There are parts I really appreciated in the film but for all of its duration I was extremely uneasy with the fact that the film seems to completely forget it stages the sexuality of an infant. Debating free will and consent are one thing, one very good thing in fact. But by the time she arrives in Lisbon, she is a child. No two ways about that.
I don't think the film forgets that. The film is developing this fictional idea of a child in the body of an adult to explore what a life unaffected by societal conditioning, determined only by passion and lust would look like. If she chooses to have sex, so what? As you say, the big question is whether it happens consensually or not. At one point early in the movie, before the Lisbon sequence, the film hints at the possibility that she could be taken advantage of. But then it quite quickly makes very clear that she seeks sex on her own initiative and that she is the one who has the upper hand in all of her sexual encounters.
What makes me uneasy is how children in real life are brought up, in many cases learning that they have to submit themselves to certain social roles etc. in order to fit in in fundamentally oppressive systems. For instance Instagram and TikTok showing young girls how to perfectly fulfill the role of the sexy woman, dress and style themselves accordingly, in a hyper-sexualized way. That, to me, is a far bigger scandal than seeing a pure, liberated girl/woman/human being living the way she wants and I think this disparity is what the film wants to address.

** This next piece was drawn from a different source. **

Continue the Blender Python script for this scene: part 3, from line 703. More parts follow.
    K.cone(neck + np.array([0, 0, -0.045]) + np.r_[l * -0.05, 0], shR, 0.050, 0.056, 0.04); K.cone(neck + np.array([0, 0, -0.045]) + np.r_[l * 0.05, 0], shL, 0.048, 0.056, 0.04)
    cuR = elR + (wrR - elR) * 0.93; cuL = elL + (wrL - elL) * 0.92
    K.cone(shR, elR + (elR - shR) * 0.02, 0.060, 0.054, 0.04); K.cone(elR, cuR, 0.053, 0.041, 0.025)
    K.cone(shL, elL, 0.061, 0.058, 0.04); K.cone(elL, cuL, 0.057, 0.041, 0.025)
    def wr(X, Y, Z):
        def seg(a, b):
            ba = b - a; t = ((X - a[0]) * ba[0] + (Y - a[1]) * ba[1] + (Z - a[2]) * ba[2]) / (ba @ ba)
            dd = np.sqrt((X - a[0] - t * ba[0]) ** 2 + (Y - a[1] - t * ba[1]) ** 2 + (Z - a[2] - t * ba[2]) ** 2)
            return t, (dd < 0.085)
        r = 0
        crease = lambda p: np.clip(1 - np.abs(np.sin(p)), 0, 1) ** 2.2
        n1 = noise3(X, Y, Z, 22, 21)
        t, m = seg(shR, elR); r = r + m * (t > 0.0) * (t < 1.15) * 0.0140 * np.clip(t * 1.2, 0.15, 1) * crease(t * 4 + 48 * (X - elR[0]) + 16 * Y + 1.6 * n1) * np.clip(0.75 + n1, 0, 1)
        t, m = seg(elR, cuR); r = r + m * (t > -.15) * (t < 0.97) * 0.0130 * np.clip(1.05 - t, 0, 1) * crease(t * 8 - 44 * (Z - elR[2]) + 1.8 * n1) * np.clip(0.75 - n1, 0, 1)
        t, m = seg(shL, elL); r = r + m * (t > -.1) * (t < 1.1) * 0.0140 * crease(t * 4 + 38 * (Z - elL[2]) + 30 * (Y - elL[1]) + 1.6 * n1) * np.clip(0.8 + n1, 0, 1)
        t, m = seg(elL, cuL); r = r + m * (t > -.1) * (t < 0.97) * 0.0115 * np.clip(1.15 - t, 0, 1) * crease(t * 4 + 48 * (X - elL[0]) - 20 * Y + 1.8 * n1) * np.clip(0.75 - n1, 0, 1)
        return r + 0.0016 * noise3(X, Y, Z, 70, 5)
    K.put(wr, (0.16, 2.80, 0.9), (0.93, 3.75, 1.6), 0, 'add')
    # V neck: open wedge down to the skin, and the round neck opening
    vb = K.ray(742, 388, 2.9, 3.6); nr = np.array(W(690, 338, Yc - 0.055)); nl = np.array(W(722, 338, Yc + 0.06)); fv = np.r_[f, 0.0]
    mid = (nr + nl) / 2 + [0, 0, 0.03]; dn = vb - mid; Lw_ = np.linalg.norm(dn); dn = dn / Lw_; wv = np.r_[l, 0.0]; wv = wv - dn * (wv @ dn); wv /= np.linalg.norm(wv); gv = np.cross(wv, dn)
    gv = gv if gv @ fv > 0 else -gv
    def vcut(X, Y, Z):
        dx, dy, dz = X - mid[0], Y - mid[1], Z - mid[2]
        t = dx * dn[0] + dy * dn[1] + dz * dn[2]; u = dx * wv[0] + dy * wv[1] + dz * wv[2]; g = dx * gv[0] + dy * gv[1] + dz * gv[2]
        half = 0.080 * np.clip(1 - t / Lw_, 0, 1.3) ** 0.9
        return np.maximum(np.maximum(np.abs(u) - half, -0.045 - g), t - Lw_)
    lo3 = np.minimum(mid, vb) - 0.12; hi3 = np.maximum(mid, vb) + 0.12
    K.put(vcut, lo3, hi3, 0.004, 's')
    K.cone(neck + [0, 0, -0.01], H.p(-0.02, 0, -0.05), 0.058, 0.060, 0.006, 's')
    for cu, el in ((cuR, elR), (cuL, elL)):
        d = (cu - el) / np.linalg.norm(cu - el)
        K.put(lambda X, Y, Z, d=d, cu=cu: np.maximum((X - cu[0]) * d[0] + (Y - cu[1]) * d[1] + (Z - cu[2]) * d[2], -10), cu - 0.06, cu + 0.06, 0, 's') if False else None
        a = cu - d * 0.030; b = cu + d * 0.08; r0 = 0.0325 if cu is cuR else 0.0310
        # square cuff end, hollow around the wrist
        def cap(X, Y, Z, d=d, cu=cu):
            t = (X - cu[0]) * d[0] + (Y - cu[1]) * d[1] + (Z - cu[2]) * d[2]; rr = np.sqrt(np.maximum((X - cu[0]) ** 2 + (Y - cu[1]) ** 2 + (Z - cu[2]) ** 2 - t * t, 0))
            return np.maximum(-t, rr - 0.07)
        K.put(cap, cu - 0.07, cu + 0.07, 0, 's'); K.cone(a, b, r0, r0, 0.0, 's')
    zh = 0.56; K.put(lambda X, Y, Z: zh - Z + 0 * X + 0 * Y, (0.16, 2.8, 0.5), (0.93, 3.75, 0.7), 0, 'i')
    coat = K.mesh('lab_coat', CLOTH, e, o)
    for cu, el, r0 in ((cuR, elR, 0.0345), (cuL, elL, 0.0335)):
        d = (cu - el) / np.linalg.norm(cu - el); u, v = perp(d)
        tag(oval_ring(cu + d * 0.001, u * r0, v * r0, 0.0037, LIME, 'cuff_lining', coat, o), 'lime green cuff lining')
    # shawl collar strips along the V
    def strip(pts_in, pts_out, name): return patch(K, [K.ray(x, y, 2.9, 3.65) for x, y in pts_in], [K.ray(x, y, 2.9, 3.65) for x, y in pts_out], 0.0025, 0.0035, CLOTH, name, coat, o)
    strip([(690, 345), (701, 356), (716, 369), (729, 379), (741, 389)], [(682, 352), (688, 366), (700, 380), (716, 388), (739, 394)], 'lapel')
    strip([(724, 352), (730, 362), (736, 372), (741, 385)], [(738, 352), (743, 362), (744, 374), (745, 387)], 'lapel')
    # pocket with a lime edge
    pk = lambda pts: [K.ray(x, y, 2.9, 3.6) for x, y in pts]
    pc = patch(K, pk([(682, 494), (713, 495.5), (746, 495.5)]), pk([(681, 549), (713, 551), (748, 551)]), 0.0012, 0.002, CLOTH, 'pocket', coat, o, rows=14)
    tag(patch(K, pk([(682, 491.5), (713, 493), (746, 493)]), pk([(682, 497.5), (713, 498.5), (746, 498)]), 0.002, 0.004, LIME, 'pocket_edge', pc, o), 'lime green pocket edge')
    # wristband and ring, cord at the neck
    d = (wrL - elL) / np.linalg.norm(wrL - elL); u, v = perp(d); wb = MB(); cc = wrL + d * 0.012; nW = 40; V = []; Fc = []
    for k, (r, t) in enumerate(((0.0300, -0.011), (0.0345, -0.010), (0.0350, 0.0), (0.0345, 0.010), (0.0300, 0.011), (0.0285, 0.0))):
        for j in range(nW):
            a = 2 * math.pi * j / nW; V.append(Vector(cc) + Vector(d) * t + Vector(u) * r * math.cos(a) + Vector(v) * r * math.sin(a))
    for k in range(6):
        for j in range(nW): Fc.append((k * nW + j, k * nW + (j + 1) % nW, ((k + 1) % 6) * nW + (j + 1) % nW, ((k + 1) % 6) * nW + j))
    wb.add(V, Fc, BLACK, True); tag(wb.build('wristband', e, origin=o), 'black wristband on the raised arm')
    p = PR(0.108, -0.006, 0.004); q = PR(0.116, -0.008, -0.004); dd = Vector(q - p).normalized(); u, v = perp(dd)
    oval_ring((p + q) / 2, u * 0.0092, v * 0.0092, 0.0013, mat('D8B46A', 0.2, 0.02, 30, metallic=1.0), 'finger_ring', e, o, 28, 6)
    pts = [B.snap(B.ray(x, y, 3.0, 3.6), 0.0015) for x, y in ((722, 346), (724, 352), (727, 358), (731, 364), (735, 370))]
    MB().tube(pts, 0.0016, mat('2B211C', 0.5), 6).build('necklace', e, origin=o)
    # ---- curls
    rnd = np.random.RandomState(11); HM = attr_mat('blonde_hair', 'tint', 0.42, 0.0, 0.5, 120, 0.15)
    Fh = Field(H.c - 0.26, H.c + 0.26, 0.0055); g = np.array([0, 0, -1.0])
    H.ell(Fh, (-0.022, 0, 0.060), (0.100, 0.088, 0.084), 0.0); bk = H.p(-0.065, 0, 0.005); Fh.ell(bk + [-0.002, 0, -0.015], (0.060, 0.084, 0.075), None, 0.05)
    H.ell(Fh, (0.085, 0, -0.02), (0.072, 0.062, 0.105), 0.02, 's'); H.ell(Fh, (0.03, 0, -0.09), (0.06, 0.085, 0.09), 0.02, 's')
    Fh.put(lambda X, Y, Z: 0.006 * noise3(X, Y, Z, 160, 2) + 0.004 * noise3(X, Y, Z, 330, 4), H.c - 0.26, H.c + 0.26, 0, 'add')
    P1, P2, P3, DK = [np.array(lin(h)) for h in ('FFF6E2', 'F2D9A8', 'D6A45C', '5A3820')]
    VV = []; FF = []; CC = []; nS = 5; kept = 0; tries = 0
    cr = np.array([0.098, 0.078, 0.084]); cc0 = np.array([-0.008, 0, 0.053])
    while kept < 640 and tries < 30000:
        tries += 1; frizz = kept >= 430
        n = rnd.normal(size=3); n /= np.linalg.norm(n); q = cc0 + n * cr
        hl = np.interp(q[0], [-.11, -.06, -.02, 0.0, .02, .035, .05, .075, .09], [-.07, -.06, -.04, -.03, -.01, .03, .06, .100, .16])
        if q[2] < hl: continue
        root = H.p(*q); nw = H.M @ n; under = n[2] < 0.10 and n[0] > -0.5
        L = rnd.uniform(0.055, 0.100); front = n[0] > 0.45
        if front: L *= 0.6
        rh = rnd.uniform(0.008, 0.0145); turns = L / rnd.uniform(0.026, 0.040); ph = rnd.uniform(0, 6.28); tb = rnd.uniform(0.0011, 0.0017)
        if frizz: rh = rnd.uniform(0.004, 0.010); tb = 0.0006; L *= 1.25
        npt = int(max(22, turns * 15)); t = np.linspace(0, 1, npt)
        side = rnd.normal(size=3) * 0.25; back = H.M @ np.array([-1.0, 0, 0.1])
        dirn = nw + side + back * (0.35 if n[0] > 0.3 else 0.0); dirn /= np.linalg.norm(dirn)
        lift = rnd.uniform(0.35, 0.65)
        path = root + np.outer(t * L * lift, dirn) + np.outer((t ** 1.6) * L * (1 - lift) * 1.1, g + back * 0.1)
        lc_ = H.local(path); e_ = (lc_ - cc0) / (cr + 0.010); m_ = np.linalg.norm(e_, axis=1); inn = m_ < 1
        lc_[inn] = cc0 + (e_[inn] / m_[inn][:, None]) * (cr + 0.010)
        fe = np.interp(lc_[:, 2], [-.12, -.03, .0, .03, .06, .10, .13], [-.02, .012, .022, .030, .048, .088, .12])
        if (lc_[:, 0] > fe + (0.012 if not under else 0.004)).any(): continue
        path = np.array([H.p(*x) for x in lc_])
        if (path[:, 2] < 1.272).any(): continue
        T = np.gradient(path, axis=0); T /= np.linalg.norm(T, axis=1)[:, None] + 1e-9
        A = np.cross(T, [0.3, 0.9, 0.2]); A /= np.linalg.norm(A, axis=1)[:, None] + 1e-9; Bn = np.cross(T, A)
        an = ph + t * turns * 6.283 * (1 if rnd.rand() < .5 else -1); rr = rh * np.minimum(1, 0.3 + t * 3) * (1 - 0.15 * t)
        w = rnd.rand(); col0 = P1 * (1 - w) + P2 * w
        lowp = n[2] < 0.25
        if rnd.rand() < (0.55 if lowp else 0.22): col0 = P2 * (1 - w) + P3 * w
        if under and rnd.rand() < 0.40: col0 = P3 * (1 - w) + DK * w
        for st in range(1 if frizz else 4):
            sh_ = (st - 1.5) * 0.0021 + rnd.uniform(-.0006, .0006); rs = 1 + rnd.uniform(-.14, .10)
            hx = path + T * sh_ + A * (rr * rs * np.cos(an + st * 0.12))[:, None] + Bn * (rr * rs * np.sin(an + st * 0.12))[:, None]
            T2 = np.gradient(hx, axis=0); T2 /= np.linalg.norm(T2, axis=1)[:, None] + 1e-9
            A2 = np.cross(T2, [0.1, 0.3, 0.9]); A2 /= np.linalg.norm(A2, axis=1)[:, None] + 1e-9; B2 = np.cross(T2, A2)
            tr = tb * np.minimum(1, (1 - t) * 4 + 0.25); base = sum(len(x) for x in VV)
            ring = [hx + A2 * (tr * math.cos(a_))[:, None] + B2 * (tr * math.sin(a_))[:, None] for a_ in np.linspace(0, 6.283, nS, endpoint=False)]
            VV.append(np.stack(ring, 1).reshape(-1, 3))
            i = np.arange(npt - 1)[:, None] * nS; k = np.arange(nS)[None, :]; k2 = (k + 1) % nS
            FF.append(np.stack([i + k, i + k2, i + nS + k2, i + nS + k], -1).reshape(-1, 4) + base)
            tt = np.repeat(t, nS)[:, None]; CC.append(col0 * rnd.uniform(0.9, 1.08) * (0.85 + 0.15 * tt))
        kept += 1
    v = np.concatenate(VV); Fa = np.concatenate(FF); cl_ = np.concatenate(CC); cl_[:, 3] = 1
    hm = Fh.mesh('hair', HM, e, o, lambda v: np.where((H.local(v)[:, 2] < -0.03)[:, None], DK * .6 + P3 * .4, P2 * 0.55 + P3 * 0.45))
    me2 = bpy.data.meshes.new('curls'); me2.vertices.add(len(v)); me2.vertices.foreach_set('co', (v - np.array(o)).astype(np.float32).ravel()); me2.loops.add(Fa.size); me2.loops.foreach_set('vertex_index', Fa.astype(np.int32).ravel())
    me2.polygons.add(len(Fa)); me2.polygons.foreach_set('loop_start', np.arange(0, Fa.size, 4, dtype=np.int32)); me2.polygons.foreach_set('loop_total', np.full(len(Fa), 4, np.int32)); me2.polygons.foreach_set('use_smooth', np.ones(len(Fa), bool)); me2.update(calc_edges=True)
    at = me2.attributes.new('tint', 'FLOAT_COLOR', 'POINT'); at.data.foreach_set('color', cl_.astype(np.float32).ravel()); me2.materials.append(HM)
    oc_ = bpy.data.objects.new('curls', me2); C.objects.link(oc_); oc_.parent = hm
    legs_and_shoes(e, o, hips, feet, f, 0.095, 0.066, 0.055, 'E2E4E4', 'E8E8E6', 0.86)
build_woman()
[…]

I just don't get this conservative talking point that this film showed that "Hollywood wants to normalize pedophilia". It would be another thing if it was the story of an actual child engaging with men three times her age. But by inventing this figure of a woman with a child's mind, it so clearly points at the values lying behind the story, values of freedom and choice and liberation, and does not sexualize children (while other more mainstream Hollywood productions certainly do).